According to the court, "Such evidence does not necessarily have probative value, such evidence would of its nature infringe human dignity, the respect of which is guaranteed by Article 1 of the Charter," a reference to the E.U. Charter of Fundamental Rights.

A 2011 E.U. document notes the egregiousness of so-called "phallometric testing," which consists of "'verifying' the physical reaction to heterosexual pornographic material of gay men who have filed a claim for asylum on the basis of homosexual orientation."

Experts' Reactions Mixed
Steve Peers, professor of E.U. law and human rights law at the University of Essex, and others noted that not everything in the court ruling was favorable to LGBT asylum seekers. In his blog, Peers remarked that asylum administrators may have to rely even more heavily on stereotypes for those applying to flee their home countries. He also wrote that the court does not take into account the wide range of sexual identities and gender expression.

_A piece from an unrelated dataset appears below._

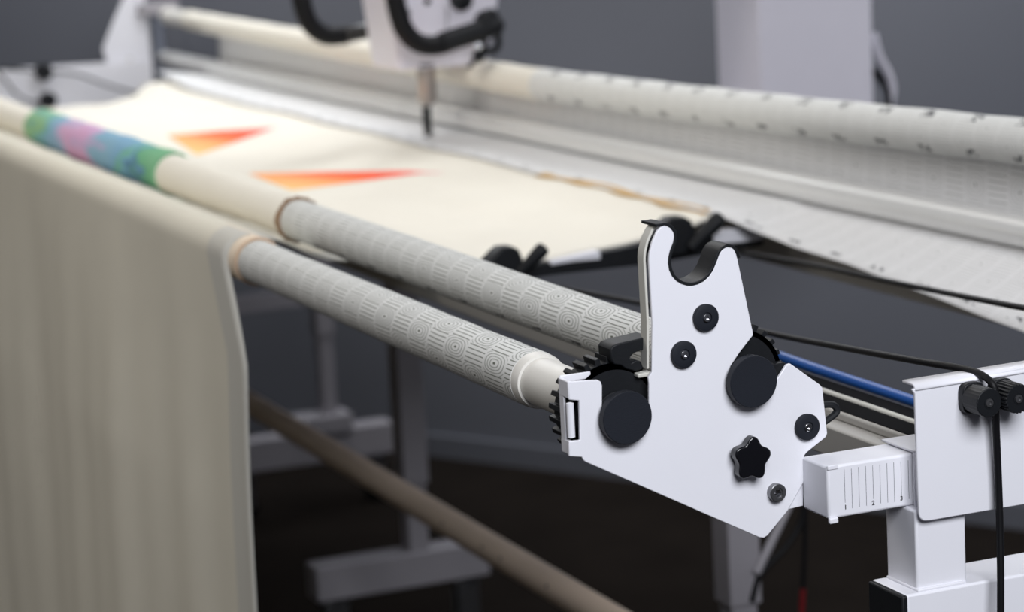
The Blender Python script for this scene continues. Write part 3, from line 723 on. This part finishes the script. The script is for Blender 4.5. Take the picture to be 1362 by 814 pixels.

"The Court ruling might be interpreted to endorse assumptions that (for instance) gay men don't like sports, or that lesbians have short hair. Such stereotypes might be only mildly annoying on a day-to-day basis," Peers wrote. "But if they are used in order to reject an asylum claim, they could be fatal to the person concerned. Admittedly, the Court rules out relying on the answers to such questions as the sole basis for denying asylum. Nor is it possible to decide that an asylum seeker who can't answer such questions has no credibility. But it is still possible that an asylum seeker will lose credibility if he or she gives the 'wrong' answer to these questions; and those answers can form part of the assessment of credibility."

Thomas Spijkerboer, professor of migration law at Vrije University Amsterdam noted in a tweet, "The bad news is that the EU Court holds that stereotypical notions 'may be a useful element' in credibility assessment."

According to Peers, the Ugandans' cases will be sent back to the court in the Netherlands for reconsideration of the men's asylum applications, which were originally denied because they did not prove they were gay.

Although its infamous, albeit short-lived, "jail the gays" law was overturned in August, Uganda is still a place where being gay is prohibited by law and persecution of LGBT people continues. Additionally, it appears a new, draconian Anti-Homosexuality Act may be passed by Parliament any day.